The biggest risk is if you interrupt the firmware update process, that's the cause of most "brick" reports but even that is usually fixable. You have to be really pushing things to do any permanent damage (in theory some of the super-high-bitrate video modes could overheat the chips, and there's a theoretical issue with dual-ISO affecting the buffers but nobody's seen it happen). Is it as stable as Canon's firmware? No, hence the 'alpha' tag - but realistically the bits that work are working fine, and the bits that aren't (such as continuous RAW) are not enabled in the builds that most users will be downloading. A few modules come and go as they're fine-tuned (ETTR, etc), but the core stuff like zebras and histograms are as reliable on the 7D now as they are on the other bodies. If you only want to shoot raw video it's not in any way ready for you yet and I wouldn't bother installing it. If you're shooting stills or H.264, even something like peaking or the Magic Zoom window could be a game-changer.

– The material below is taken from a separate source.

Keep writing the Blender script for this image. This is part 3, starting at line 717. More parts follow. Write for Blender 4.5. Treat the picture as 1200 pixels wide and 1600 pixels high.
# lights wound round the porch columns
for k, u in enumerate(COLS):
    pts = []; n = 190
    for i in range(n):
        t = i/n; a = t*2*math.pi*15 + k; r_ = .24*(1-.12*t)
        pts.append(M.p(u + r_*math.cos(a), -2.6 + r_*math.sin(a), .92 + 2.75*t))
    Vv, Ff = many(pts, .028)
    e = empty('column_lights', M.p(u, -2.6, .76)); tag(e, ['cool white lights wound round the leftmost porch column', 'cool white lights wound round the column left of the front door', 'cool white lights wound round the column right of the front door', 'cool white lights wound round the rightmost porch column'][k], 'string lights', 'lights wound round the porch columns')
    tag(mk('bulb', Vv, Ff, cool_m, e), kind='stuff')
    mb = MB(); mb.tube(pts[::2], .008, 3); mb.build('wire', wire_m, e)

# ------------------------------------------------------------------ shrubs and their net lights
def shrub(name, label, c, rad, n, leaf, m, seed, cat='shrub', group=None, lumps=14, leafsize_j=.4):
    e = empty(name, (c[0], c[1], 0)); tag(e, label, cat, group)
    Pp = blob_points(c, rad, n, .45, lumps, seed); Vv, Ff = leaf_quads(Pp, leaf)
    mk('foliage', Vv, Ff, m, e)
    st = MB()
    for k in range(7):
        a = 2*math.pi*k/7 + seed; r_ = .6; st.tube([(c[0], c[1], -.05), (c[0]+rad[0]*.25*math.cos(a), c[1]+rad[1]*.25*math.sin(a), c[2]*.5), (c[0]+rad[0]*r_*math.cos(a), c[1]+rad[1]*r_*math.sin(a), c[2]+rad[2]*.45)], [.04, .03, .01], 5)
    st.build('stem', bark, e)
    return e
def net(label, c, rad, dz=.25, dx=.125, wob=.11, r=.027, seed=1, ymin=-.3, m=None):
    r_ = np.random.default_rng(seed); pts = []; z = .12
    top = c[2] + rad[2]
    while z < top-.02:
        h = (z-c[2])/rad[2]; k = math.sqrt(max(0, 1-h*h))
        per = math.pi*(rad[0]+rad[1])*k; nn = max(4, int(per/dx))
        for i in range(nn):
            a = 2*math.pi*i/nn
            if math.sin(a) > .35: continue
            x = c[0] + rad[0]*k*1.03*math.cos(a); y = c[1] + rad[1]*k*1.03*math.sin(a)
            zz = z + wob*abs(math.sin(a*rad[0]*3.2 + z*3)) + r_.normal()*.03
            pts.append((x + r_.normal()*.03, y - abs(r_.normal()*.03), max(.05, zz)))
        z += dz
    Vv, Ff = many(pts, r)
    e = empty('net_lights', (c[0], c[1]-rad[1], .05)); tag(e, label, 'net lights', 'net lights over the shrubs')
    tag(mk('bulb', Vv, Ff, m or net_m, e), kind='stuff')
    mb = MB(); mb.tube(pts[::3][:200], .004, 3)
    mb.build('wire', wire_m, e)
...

If you don't want to risk setting the autoboot flag, you can still use the original alpha 2 .FIR file, and 'update' your firmware each time you turn the camera on. That version does not make any permanent changes to the camera whatsoever.
I've been using ML-7D on commercial shoots for months, never had a problem. If ML itself errors out, remove the battery. Even with the bootflag set, if you want to go back to vanilla Canon firmware at any time just use a non-bootable CF card without the ML files on.
Autoboot was solved on the 7D a couple of weeks ago and is now very simple.
I guess we have pretty different ideas about what 'very simple' means. That post is from yesterday, a more detailed and helpful one is here: http://www.magiclantern.fm/forum/index.php?topic=7464.0
Its prefaced by "this is a guide only for if you want the VERY EXPERIMENTAL and POTENTIALLY DANGEROUS autoboot version of the beta 2". Partly bum covering of course, but not complete hyperbole.
Things are progressing quickly and theres some very promising stuff happening, but also it means levels of testing in the wild are going to be much lower.